Emma Daman: Not just because we had experience of that, but because we love percussion, movement and rhythm. And we wanted to start something where we didn’t have any set roles. We just used to set up loads of gear – more gear than there were people – and just move around.

Your music is pretty chameleonic – was there a conscious decision about what you wanted Islet to sound like?

ED: There are certain things that we all love and we kind of wanted Islet to be a bit like – stuff like Gang Gang Dance and Can.

You sense of experimentation and playfulness puts me in mind of bands like Pavement, Deerhoof or your Cardiff peers, The Victorian English Gentlemens Club.

ED: Well, out of those three bands you have chosen, we listen to Pavement and Deerhoof loads and I was in the third band!

MT: I’ve been a huge Pavement fan forever. But we want to make a band that isn’t like other bands. We wanted to do something rhythmical and – dancey sounds wrong – we wanted to make music that had lots of feeling in it.

You both have day jobs. Mark, I believe you work with disabled children – does this impact on how you think about Islet?

MT: Absolutely. Partly because of the nature of my work I’ve always got this thing where I want to live life to the max. I work with children who are locked in their body and so I want to take advantage of not being restrained. Just forming a band and going up on stage in front of people allows you a release that [others] don’t normally have.

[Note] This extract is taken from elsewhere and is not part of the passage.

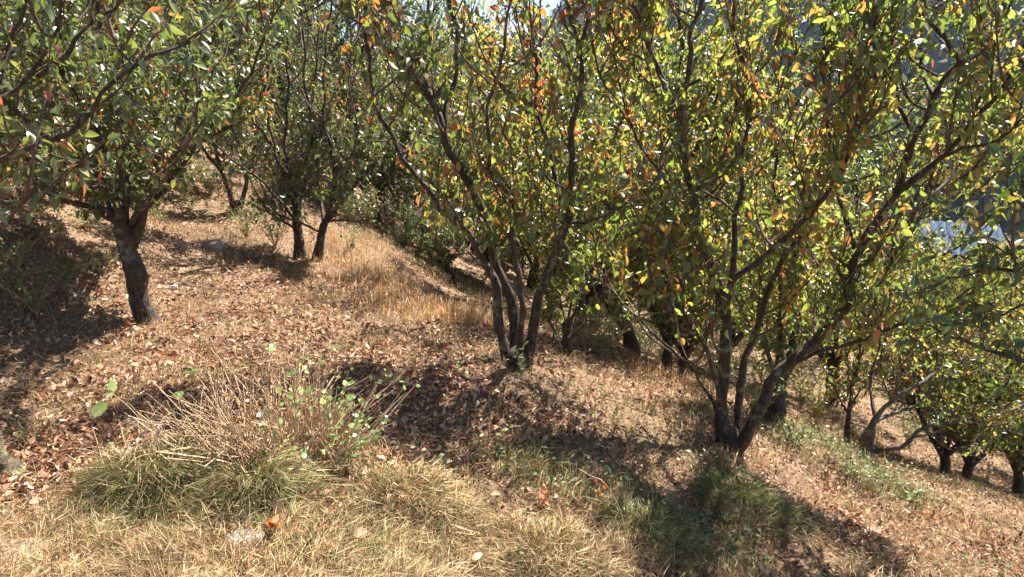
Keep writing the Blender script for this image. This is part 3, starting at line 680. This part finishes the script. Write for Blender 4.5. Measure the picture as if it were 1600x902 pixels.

ED: It was really important to us, as well, that we could be something we were proud of and that we don’t let ourselves down. I think the only time when you get disappointed is if you don’t do something that you have an instinct in you to do.

When you started the band, you didn’t have a MySpace page or any of the other social networking paraphernalia, however you produce The Isness, a handmade fanzine. Why did you initially reject the bog-standard internet-based communication tools?

MT: It is just what we naturally wanted to do as a reaction to lots of other bands. In general, with the social networking things, bands give so much out about themselves.

ED: Also, we just really like printing and paper and we find it really exciting. People have sent us loads of nice stuff, so it is like an exchange. We are not anti-technology – we’ve got laptops and iPhones, we’ve also got a blog where we put up what we are doing. Also, The Isness is completely free but we are not promising anything in a regular way. A massively important part of this is that people only get The Isness if they ask for it. So, they have to subscribe to it and be interested in it. It is not like a promotional thing, where we are sending things out and trying to get people to like us.

I get that – each issue of The Isness is unique and personal. I’m looking at the first issue, which is lovingly made and tied in ribbon. I’d love to receive something like this – but how would this concept work if you became more popular and had thousands of people signing up to The Isness?

ED: Well, we’d like more time to do these things that we want to do, but then at the same time, if we were reliant on having to make a lot of money through this, we might have to sell some of our principles. I’d rather wait until that point happens and make a decision about it then.

I get the sense that because you have decided not to be reliant on Islet to support you financially, it means you can develop the band on your own terms, and at your own pace. Am I right?

MT: That’s pretty accurate. That is exactly what we want, basically. We are a different case from some bands, in that we’ve experienced that before in the way of ‘we all need to give up our day jobs, that’ll be the thing that makes us successful’. We have got an idea that we like and are all really happy with.

ED: There is no reason why we can’t do it on our own terms. We invented it and started it, so we don’t have to do it in another way, because we don’t have to do it at all. It doesn’t matter to anyone else, at the end of the day. The best thing for us to do is be happy in other ways as well, and not be reliant on the band as being the sole bringer of joy and happiness into our lives. You’ve got to make yourself happy in the other ways, or else it is too much pressure and people tend to get disappointed.

I can completely relate to that philosophy. But, is there a danger that your ‘pace’ won’t be fast enough for a public that is used to bands churning out records and touring endlessly?

MT: Yes, we’ve been offered tours and things that we have said ‘no’ to, because it wasn’t exactly the right timing for us to do that, whereas previously we’d have definitely said ‘yes’, because that will mean we are ‘doing the band’ as it were.

ED: And we are ticking over, even if nobody knows except us in the house and we are making music and writing. You don’t always have to go out on tour. And then it makes it more exciting when you do gigs. I know all the festivals that we are going to do this summer. I can think about them and get excited by them.

I can see that developing Islet on your own terms – as opposed to reacting to record label pressure – must be very empowering. It seems very different to bands who are desperate for commercial success. Does it feel different?

ED: Yes, but there are things that are more important than this as well. Like families and everyone being happy and safe.

MT: I know myself that I have gone through that stage where the band takes over your life, and you would miss your mum’s birthday to do a gig for the first time at the [Cardiff] Barfly. I’m past all that now. Having said that, you know what is gonna happen next year – we will be at some festival on my mum’s birthday.

I believe you are working on your debut album. How is it coming along?

ED: The first two [EPs] we did as a four-piece and we made both of those records ourselves – recorded them ourselves, mixed them ourselves – and then this one we are working on at the moment, we are writing as a three-piece and we are going to record it as a three-piece but we are going to work with a producer.

MT: We will play it live as a five-piece. I think we all agree that the way we started was as a three-piece, and that was when we were creatively most prolific.

ED: Sometimes it is easier to start writing as a three-piece, as it simplifies the sound and then you can start to add other stuff to it.

Now you have both gone coy on me. You have to give me a little clue as to how it will sound.

ED: Erm, this record will be percussive, it will have a lot of drums.

Thanks – that is very enlightening.

MT: Ha. There is only so much I can say. I’m reluctant to say ‘it is so different’ or ‘it’s gonna blow your mind’ – all I can say is that it is just more music that we are doing at the moment!